Risks of identical views for all roles
- Cognitive overload at the line: If operators see the same multi-page dashboards built for management reviews, they may struggle to identify what needs action now, which undermines standard work.
- Conflicting incentives: Manager-level KPIs often emphasize throughput and cost. If the same KPIs drive operator behavior without proper guardrails, you can get local optimization at the expense of quality or change adherence.

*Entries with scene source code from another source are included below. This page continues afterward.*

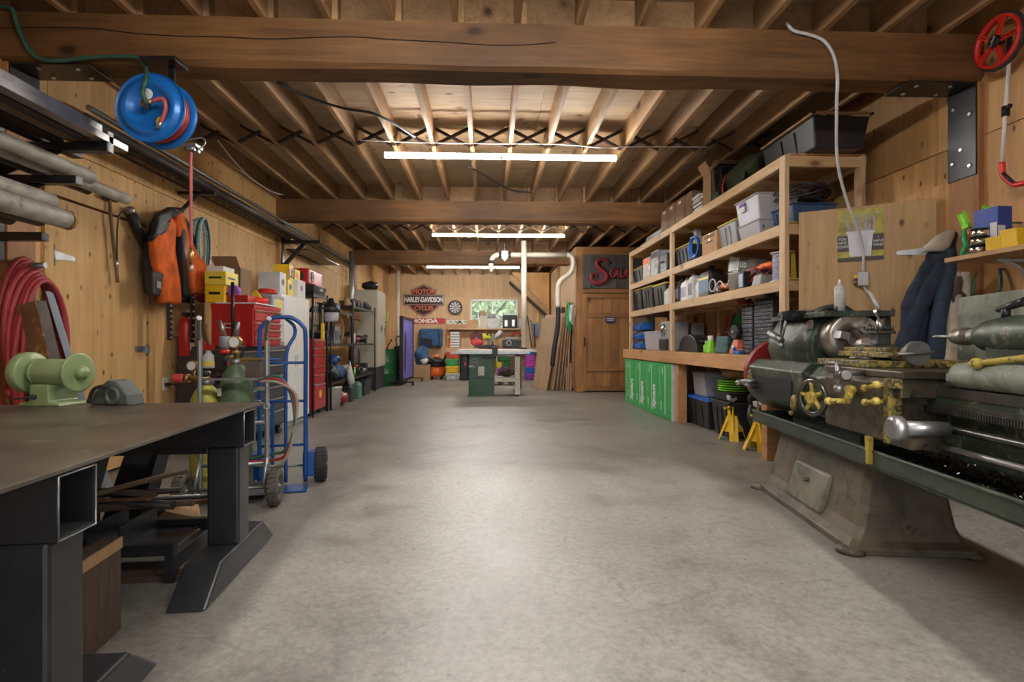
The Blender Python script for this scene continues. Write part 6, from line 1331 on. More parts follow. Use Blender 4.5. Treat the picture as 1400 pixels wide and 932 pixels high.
pg = atY(323, 525, cy_ + .27); gz = atY(323, 508, pg.y - .05).z
tg = gascyl('gas cylinder of faded green paint with gauge on welding cart', (pg.x, pg.y, .06), .105, gz - .06 + .05, m_cyl)
obj('pressure_gauge', MB().cyl((0, -.035, gz - .06 + .20), (0, .01, gz - .06 + .20), .042, n=22).cyl((0, 0, gz - .06 + .06), (0, 0, gz - .06 + .17), .010, n=8), m_brass, tg); obj('gauge_face', MB().cyl((0, -.037, gz - .06 + .20), (0, -.035, gz - .06 + .20), .034, n=20), m_paper, tg)
obj('paper_tag', MB().bb(-.085, -.085, gz - .22, -.06, -.075, gz - .17), m_paper, tg)
py_ = atY(282, 540, cy_ + .25); yz = atY(282, 533, py_.y - .08).z
ty_ = gascyl('short faded yellow gas cylinder on the welding cart', (py_.x, py_.y, .06), .10, yz - .06 + .03, m_cylyel)
rg = thing('regulator', 'brass gas regulator with a red knob over yellow cylinder', 'regulator', (py_.x - .10, py_.y - .02, yz + .075))
obj('body', MB().cyl((0, 0, 0), (.13, 0, 0), .016, n=12).cyl((.03, 0, 0), (.03, 0, .06), .010, n=8).cyl((.0, 0, .0), (-.03, 0, .0), .03, n=18), m_brass, rg); obj('red_knob', MB().rev((-.035, -.01, 0), (-1, -.2, 0), [(.028, 0), (.03, .01), (.03, .055), (.024, .065)], 18), mat('coral_red', (.62, .07, .05), .45), rg)
obj('gauge', MB().cyl((.03, -.035, .085), (.03, -.0, .085), .034, n=20), m_brass, rg); obj('gauge_face', MB().cyl((.03, -.037, .085), (.03, -.035, .085), .028, n=18), m_paper, rg); obj('valve_wheel', MB().cyl((.11, 0, .01), (.11, 0, .05), .02, n=12), m_dark, rg)
# bottles and torches in the cart tray
q = atY(310, 485, pg.y - .02 + .22)
t = thing('white_bottle', 'white squeeze bottle with yellow label behind yellow cylinder', 'bottle', (atY(285, 500, pg.y + .28).x, pg.y + .28, atY(285, 503, pg.y + .28).z)); obj('bottle', MB().lathe([(.038, 0), (.04, .01), (.036, .09), (.02, .11), (.016, .13)], 18), m_lgray, t); obj('label', MB().lathe([(.0405, .02), (.0402, .05)], 18, False), m_ylid, t); obj('trigger', MB().bb(-.03, -.015, .13, .04, .015, .17).bb(-.04, -.01, .15, -.02, .01, .20), m_red, t)
t = thing('orange_funnel', 'orange and green hand torch hanging above green cylinder', 'torch', (atY(306, 490, pg.y + .05).x, pg.y + .2, atY(306, 512, pg.y + .05).z)); obj('cup', MB().lathe([(.018, 0), (.03, .02), (.042, .08)], 18), m_orange, t); obj('knob', MB().ball((0, 0, .10), .04, 14, 9), mat('sea_green', (.09, .20, .15), .5), t); obj('fitting', MB().ball((.07, 0, .085), .032, 12, 8), m_brass, t)
t = thing('cart_tray', 'dark gray tray holding bottles behind the gas cylinders', 'tray', (atY(290, 510, pg.y + .2).x, pg.y + .30, .86 - .06)); obj('tray', MB().bb(-.15, -.08, 0, .15, .08, .008).bb(-.15, .072, 0, .15, .08, .05), m_black, t); obj('tray_stand', MB().cyl((0, 0, -.80), (0, 0, 0), .02, n=10).bb(-.12, -.1, -.80, .12, .1, -.785), m_dark, t)
random.seed(8)
ts = thing('spray_gun', 'gray spray gun with red cap hooked over welding cart tray', 'spray gun', (atY(300, 460, pg.y + .3).x + .02, pg.y + .34, atY(300, 478, pg.y + .3).z)); obj('cup', MB().lathe([(.02, 0), (.04, .03), (.036, .10)], 14), m_gray, ts); obj('barrel', MB().cyl((0, 0, .1), (-.04, 0, .22), .018, .012, 10), m_steel, ts); obj('red_cap', MB().lathe([(.03, -.03), (.035, 0)], 12), m_red2, ts); obj('handle', MB().cyl((0, 0, -.12), (0, 0, -.03), .014, n=8), m_black, ts)
for k in range(3): tag(obj('torch_hose', MB().tube(sm([Kw(hwid - .10, .02, .80), Kw(hwid + .02, .0, .83 - .02 * k), Kw(hwid + .09 + .015 * k, .05, .70), Kw(hwid + .11, .06, .50), Kw(hwid + .05, .08, .34 - .03 * k), Kw(hwid - .06, .14, .30 - .04 * k), Kw(.0, .2, .25)]), .010, 8), [m_hgreen, m_hred, mat('faded_hose', (.38, .33, .26), .6)][k]), ['green welding hose looping down right side of the cart', 'red welding hose looping down right side of the cart', 'faded tan welding hose looping down right side of the cart'][k], 'hose', 'hoses looped on the welding cart')
t = thing('hose_box', 'small dark steel box with brass fittings on cart rail', 'box', Kw(hwid - .16, .16, .816)); obj('box', MB().bb(-.05, -.03, 0, .05, .05, .10), mat('dusty_box', (.11, .09, .07), .6, .4), t, bev=.004); obj('fittings', MB().tube(sm([(-.09, 0, .11), (-.04, 0, .12), (.0, 0, .115), (.06, 0, .12)]), .012, 8), m_brass, t)

# ---- blue hand truck
tp_ = atZ(397, 668, 0); w1 = atZ(434, 656, 0)
ht = thing('hand_truck', 'blue steel hand truck with two black pneumatic tyres', 'hand truck', (tp_.x - .075, tp_.y + .06, 0), radians(14))
HW = .155
def frame(pts, r=.0155): return MB().tube(sm(pts, 6), r, 10)
obj('outer_frame', frame([(-HW, .0, .03), (-HW, 0, .6), (-HW, 0, 1.08), (-HW + .02, .0, 1.17), (-HW + .09, .0, 1.225), (0, 0, 1.23), (HW - .09, 0, 1.225), (HW - .02, 0, 1.17), (HW, 0, 1.08), (HW, 0, .6), (HW, 0, .03)]), m_blue, ht)
obj('handle_loop', frame([(.02, 0, .03), (.02, 0, .62), (.02, .0, .85), (.03, .02, 1.0), (.075, .06, 1.10), (.07, .06, 1.17), (.02, .03, 1.22)], .013), m_blue, ht)
for z in (.30, .62, .9): obj('cross_bar', MB().cyl((-HW, 0, z), (HW, 0, z), .010, n=8), m_blue if z < .8 else m_blue, ht)
for x in (-.07,): obj('slat', MB().bb(x - .012, -.004, .04, x + .012, .004, .62), m_blue, ht)
obj('toe_plate', MB().bb(-HW - .02, -.20, .004, HW + .02, .01, .012), m_blue, ht, bev=.003)
obj('axle_bracket', MB().bb(HW - .02, .01, .06, HW + .06, .15, .24), m_blue, ht, bev=.004); obj('axle_bracket', MB().bb(-HW - .06, .01, .06, -HW + .02, .15, .24), m_blue, ht, bev=.004)
tyre(ht, HW + .10, .125, .085, m_rubber, y=.12); tyre(ht, -HW - .10, .125, .085, m_rubber, y=.12)
obj('axle', MB().cyl((-HW - .12, .12, .125), (HW + .12, .12, .125), .009, n=10), m_steel, ht)
obj('loop_bar', MB().tube(sm([(HW, .0, .52), (HW + .0, .06, .50), (HW, .12, .38), (HW, .13, .22)]), .011, 8), m_blue, ht)

# ---- scrap under the table
U = lambda px, py, Z=0: atZ(px, py, Z)
t = thing('wood_offcut', 'rough brown wood block behind the near table leg', 'wood block', (T_(-.30, -.90).x, T_(-.30, -.90).y, 0), .1); obj('block', MB().bb(-.03, -.16, 0, .03, .16, .34).wob(.006, 7), m_rough, t, bev=.006); obj('bark_edge', MB().bb(.0301, -.16, .30, .036, .16, .34), m_kraft, t)
sb_ = thing('scrap_rack', 'low dark steel rack on the floor under the work table', 'rack', (T_(-.62, -.15).x, T_(-.62, -.15).y, 0), tr)
obj('frame', MB().bb(-.75, -.20, .12, .35, -.16, .17).bb(-.75, .16, .12, .35, .20, .17).bb(-.75, -.20, 0, -.71, .20, .12).bb(.31, -.20, 0, .35, .20, .12), m_tbl, sb_, bev=.003)
obj('shelf_plate', MB().bb(-.71, -.16, .13, .31, .16, .14), m_tbl, sb_)
for k in range(7): obj('divider', MB().bb(-.68 + k * .13, -.16, .14, -.672 + k * .13, .16, .24), m_tbl, sb_)
random.seed(14)
cols = [m_dpipe, m_rust, m_steel, m_rough, m_dpipe, m_galv, m_rust, m_dpipe, m_rough]
for k in range(9):
    a = T_(random.uniform(-1.15, -.85), random.uniform(-.32, .02), .265 + .012 * k); b = T_(random.uniform(-.30, -.18) - .02 * k, random.uniform(-.34, .05), .27 + .013 * k)
    lb = ['dark pipe lowest in scrap pile on rack', 'rusty bar low in the scrap pile on rack', 'gray rod in the scrap pile on rack', 'brown stick in the scrap pile on rack', 'dark short pipe in the scrap pile on rack', 'bright thin rod across the scrap pile on rack', 'rusty thin bar high in the scrap pile', 'dark bar near top of the scrap pile', 'brown stick on top of the scrap pile'][k]
    tag(obj(['pipe', 'scrap_bar', 'scrap_rod', 'stick'][k % 4], MB().cyl(a, b, [.022, .012, .009, .016, .02, .005, .008, .014, .013][k], n=8), cols[k]), lb, 'scrap', 'scrap bars on the low rack')
a = T_(-.80, -.36, .34)
t = thing('shovel', 'small black shovel lying on the scrap pile under table', 'shovel', a, tr + .5); obj('blade', MB().prism([(0, -.06), (-.14, -.07), (-.19, -.04), (-.20, 0), (-.19, .04), (-.14, .07), (0, .06), (.02, 0)], 0, .006, 'z'), m_blk2, t, bev=.002); obj('handle', MB().cyl((0, 0, .006), (.55, .05, .09), .013, n=8), m_handle, t)
t = thing('plank_offcut', 'two flat brown board offcuts on floor under the table', 'board', T_(-.36, -.28, 0), tr); obj('board', MB().bb(-.25, -.05, 0, .12, .04, .025), m_rough, t); obj('board', MB().bb(-.2, -.03, .026, .14, .06, .05), m_rough, t)
for k, (x, y) in enumerate(((-1.02, .02), (-.72, .02))):
    lb = ['left black steel A shaped stand leaning behind the table', 'right black steel A shaped stand leaning behind the table'][k]
    t = thing('steel_stand', lb, 'stand', T_(x, y + .22, 0), tr, 'black leaning stands behind the work table')
    obj('plate', MB().prism([(-.20, 0), (-.02, 0), (.16, .68), (.02, .68)], -.03, .03, 'y'), m_tbl, t, bev=.004); obj('flange', MB().prism([(-.02, 0), (.01, 0), (.19, .68), (.16, .68)], -.07, .07, 'y'), m_tbl, t)
t = thing('firewood_block', 'light brown split wood block on the floor beyond the table', 'wood block', (T_(-.62, .38).x, T_(-.62, .38).y, 0), .5); obj('block', MB().prism([(-.14, 0), (.12, 0), (.14, .09), (-.02, .15), (-.12, .10)], -.16, .16, 'y'), wood('split_wood', (.42, .26, .13), (.26, .14, .07), 'y', 6, .8, False), t); obj('bark', MB().prism([(-.125, .101), (-.02, .151), (-.03, .16), (-.13, .108)], -.15, .15, 'y'), m_rough, t)
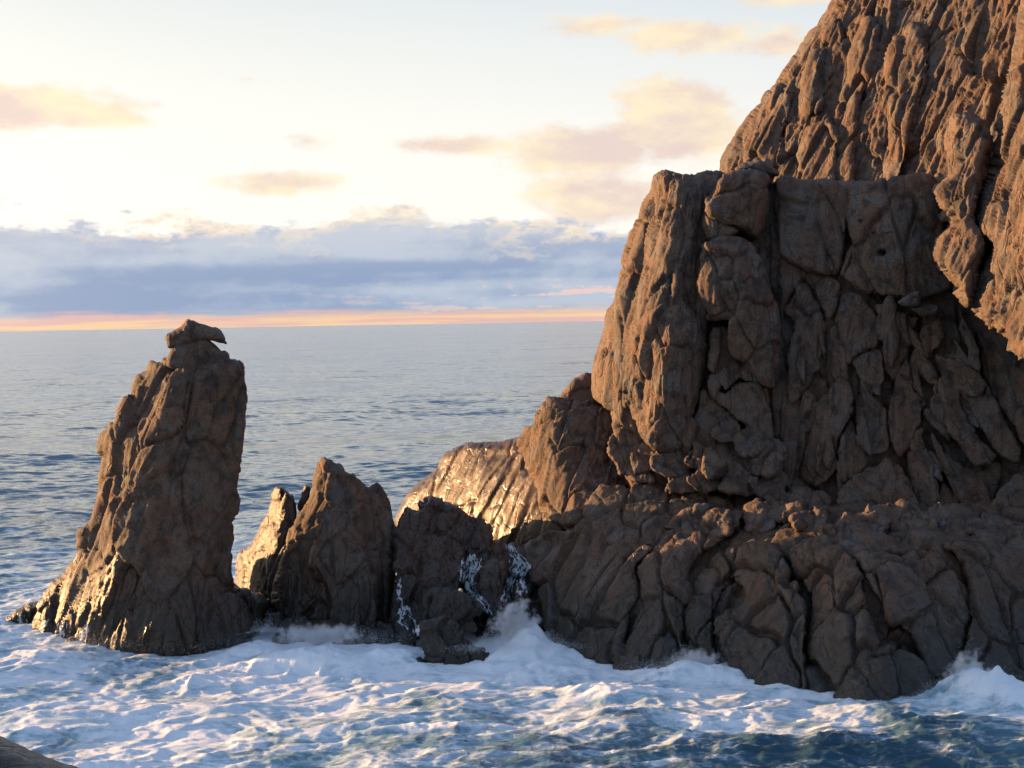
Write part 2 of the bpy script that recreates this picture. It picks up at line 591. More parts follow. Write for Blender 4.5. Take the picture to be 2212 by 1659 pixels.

- Misinterpretation and blame: Highly aggregated KPIs (e.g., monthly OEE by plant) are not actionable for an operator. Showing them without context can increase frustration and blame without offering a way to improve.
Practical design approach
- Agree on the canonical ISO 22400 KPIs and formulas at the enterprise or plant level, and document them under change control.
- Map KPIs to decisions by role: For each role (operator, team lead, area manager, plant manager), specify which KPIs they use, what decisions they make with them, and within what time horizon.
- Start from operator use cases: Define a minimal, stable set of KPIs that directly supports standard work, escalation, and defect prevention. Validate these displays thoroughly.
- Layer management views on top: Build aggregate and trend views over the same KPI definitions. Integrate data from ERP, QMS, and maintenance systems carefully, and document any additional calculations.
- Control and version KPI changes: Treat KPI definitions, thresholds, and dashboards as configuration items. Changes should go through impact analysis, including effects on training, work instructions, and historical comparability.
In summary, operators and managers should use a shared, ISO 22400-aligned KPI foundation, but with role-specific, validated views. Identical dashboards for all roles are usually a sign of immature design and create risk in regulated, long-lifecycle environments.